Requirement = Copy exactly, please, the lines of the data from its start through the line containing "S.camera = cam".

** Start **

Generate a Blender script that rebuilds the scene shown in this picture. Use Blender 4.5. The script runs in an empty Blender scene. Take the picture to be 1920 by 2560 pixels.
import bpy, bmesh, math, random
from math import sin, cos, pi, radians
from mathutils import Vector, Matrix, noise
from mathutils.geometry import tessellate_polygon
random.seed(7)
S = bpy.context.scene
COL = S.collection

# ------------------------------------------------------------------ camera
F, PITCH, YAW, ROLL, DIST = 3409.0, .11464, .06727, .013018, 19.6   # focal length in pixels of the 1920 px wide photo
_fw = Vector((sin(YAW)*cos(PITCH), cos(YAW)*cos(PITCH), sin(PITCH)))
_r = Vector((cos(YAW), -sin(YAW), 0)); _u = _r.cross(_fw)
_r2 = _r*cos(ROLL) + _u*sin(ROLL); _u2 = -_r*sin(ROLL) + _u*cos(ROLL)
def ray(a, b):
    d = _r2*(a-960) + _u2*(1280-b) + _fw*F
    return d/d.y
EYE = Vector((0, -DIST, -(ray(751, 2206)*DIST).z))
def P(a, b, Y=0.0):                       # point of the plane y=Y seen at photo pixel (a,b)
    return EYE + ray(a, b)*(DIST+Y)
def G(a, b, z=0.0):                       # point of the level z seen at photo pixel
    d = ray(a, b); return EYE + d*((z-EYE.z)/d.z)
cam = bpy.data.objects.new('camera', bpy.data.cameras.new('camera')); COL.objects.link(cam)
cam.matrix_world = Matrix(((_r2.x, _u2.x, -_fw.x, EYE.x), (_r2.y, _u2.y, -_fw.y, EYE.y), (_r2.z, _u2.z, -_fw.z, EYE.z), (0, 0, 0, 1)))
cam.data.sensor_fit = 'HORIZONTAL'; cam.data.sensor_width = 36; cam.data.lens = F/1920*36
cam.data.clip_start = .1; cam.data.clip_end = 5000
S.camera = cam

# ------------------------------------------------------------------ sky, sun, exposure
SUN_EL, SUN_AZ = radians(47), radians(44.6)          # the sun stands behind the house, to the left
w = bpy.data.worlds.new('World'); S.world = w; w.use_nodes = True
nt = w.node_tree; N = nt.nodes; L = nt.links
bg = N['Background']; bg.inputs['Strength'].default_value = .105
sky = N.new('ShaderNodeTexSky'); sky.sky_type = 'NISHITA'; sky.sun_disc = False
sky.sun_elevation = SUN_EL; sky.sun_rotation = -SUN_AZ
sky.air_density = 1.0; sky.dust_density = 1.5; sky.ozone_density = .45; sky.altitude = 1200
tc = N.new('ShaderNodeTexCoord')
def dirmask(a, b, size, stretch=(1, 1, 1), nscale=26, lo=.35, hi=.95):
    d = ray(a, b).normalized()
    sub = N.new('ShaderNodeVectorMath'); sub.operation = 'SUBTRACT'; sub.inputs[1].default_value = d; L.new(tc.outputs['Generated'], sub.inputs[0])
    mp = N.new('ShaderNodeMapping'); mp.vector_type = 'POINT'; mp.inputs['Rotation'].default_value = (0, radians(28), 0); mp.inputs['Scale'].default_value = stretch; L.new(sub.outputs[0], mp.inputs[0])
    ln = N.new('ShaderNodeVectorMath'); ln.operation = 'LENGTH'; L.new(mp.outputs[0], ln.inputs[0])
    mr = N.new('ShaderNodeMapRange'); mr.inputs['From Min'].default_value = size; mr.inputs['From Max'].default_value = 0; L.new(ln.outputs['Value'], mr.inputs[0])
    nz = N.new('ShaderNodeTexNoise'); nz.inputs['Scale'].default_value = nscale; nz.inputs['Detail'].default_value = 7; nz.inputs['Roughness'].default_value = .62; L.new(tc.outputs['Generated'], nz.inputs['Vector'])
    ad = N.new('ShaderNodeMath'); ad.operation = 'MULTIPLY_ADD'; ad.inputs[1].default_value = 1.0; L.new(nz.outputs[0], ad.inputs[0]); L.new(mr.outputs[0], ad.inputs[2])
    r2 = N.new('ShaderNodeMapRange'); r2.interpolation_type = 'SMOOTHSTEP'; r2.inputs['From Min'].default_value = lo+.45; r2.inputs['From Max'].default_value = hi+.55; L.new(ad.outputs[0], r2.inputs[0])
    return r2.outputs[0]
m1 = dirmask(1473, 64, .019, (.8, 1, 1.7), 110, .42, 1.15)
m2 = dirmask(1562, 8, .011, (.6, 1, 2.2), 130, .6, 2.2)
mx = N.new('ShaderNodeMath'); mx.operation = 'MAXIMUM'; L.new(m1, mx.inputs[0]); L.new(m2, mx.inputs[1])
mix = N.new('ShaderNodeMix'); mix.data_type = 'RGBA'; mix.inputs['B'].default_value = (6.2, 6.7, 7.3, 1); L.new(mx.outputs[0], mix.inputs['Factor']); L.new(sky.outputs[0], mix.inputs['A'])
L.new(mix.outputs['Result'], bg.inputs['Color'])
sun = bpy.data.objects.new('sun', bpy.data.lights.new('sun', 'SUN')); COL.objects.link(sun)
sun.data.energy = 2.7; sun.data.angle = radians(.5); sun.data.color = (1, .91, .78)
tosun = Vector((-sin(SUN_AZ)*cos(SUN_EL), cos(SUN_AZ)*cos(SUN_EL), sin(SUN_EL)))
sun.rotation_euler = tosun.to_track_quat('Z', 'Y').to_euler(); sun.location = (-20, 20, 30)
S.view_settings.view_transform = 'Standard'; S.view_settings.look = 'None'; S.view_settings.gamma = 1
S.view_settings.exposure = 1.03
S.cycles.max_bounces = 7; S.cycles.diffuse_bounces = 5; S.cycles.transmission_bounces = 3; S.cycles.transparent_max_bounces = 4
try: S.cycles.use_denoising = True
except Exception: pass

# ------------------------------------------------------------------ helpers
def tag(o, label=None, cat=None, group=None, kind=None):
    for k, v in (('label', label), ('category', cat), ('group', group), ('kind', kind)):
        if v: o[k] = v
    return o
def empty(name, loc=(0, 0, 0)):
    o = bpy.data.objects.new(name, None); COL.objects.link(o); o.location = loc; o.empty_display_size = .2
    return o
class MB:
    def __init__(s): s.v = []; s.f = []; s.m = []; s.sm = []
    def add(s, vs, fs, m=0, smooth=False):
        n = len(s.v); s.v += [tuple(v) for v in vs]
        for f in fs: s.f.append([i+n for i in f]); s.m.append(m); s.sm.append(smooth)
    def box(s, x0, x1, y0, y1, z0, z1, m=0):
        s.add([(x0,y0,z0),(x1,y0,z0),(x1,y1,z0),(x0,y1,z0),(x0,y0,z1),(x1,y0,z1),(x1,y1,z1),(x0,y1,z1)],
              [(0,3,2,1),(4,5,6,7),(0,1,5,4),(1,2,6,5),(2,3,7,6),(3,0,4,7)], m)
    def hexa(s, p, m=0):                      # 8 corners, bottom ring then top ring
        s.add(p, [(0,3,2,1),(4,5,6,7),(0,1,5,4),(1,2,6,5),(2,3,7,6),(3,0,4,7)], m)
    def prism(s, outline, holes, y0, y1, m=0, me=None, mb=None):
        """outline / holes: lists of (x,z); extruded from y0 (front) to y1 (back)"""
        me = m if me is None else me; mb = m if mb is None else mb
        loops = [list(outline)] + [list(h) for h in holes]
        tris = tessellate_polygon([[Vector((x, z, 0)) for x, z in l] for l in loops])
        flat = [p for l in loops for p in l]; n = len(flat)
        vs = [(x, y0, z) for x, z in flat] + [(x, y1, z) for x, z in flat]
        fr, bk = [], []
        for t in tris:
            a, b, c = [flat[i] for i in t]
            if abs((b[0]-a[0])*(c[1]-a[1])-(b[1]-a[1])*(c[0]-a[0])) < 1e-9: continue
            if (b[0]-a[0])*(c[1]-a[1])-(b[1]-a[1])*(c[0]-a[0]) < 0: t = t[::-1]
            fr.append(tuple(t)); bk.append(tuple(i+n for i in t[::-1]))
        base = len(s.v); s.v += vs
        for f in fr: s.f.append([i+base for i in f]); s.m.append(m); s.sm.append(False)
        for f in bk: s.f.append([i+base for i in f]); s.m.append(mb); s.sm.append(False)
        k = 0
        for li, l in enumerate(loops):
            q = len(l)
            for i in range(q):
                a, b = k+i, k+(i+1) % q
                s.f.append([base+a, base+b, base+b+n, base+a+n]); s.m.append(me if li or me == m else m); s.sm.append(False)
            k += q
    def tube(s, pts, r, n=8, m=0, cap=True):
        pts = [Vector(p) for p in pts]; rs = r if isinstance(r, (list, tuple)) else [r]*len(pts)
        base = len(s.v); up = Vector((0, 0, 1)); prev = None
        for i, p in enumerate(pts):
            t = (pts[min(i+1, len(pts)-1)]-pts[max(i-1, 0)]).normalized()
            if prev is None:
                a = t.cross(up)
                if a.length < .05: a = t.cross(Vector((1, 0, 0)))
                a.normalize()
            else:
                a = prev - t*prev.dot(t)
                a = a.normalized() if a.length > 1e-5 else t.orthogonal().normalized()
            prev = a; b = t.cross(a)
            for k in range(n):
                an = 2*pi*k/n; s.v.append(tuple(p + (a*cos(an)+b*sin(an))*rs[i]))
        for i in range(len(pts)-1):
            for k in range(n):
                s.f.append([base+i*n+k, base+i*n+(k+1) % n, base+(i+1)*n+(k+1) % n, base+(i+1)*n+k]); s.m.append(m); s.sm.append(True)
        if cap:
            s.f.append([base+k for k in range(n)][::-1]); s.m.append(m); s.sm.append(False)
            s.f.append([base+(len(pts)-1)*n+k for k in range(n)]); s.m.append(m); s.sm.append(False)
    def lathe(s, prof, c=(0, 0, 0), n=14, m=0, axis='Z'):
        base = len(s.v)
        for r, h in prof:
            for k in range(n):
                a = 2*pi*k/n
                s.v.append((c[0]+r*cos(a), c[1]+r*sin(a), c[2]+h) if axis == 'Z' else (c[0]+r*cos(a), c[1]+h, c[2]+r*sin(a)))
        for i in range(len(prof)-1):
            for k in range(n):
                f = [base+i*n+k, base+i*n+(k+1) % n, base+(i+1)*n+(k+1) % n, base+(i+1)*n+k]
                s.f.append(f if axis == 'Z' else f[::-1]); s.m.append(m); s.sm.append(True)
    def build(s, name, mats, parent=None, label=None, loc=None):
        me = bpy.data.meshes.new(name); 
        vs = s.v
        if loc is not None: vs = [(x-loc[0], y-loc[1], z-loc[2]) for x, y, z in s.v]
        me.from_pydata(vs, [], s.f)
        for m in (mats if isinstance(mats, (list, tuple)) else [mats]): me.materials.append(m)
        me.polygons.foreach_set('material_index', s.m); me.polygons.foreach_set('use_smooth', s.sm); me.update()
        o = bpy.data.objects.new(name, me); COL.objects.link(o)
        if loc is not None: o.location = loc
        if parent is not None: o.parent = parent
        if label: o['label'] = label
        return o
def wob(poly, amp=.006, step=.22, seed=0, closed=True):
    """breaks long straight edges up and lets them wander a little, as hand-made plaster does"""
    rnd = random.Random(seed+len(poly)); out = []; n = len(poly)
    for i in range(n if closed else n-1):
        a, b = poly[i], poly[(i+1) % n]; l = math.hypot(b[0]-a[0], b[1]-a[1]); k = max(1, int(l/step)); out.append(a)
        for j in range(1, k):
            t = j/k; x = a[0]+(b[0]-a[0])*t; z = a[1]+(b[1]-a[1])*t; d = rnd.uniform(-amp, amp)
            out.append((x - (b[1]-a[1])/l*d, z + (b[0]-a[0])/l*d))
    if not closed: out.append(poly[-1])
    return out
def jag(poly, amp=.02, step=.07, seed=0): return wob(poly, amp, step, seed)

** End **

The result =
Generate a Blender script that rebuilds the scene shown in this picture. Use Blender 4.5. The script runs in an empty Blender scene. Take the picture to be 1920 by 2560 pixels.
import bpy, bmesh, math, random
from math import sin, cos, pi, radians
from mathutils import Vector, Matrix, noise
from mathutils.geometry import tessellate_polygon
random.seed(7)
S = bpy.context.scene
COL = S.collection

# ------------------------------------------------------------------ camera
F, PITCH, YAW, ROLL, DIST = 3409.0, .11464, .06727, .013018, 19.6   # focal length in pixels of the 1920 px wide photo
_fw = Vector((sin(YAW)*cos(PITCH), cos(YAW)*cos(PITCH), sin(PITCH)))
_r = Vector((cos(YAW), -sin(YAW), 0)); _u = _r.cross(_fw)
_r2 = _r*cos(ROLL) + _u*sin(ROLL); _u2 = -_r*sin(ROLL) + _u*cos(ROLL)
def ray(a, b):
    d = _r2*(a-960) + _u2*(1280-b) + _fw*F
    return d/d.y
EYE = Vector((0, -DIST, -(ray(751, 2206)*DIST).z))
def P(a, b, Y=0.0):                       # point of the plane y=Y seen at photo pixel (a,b)
    return EYE + ray(a, b)*(DIST+Y)
def G(a, b, z=0.0):                       # point of the level z seen at photo pixel
    d = ray(a, b); return EYE + d*((z-EYE.z)/d.z)
cam = bpy.data.objects.new('camera', bpy.data.cameras.new('camera')); COL.objects.link(cam)
cam.matrix_world = Matrix(((_r2.x, _u2.x, -_fw.x, EYE.x), (_r2.y, _u2.y, -_fw.y, EYE.y), (_r2.z, _u2.z, -_fw.z, EYE.z), (0, 0, 0, 1)))
cam.data.sensor_fit = 'HORIZONTAL'; cam.data.sensor_width = 36; cam.data.lens = F/1920*36
cam.data.clip_start = .1; cam.data.clip_end = 5000
S.camera = cam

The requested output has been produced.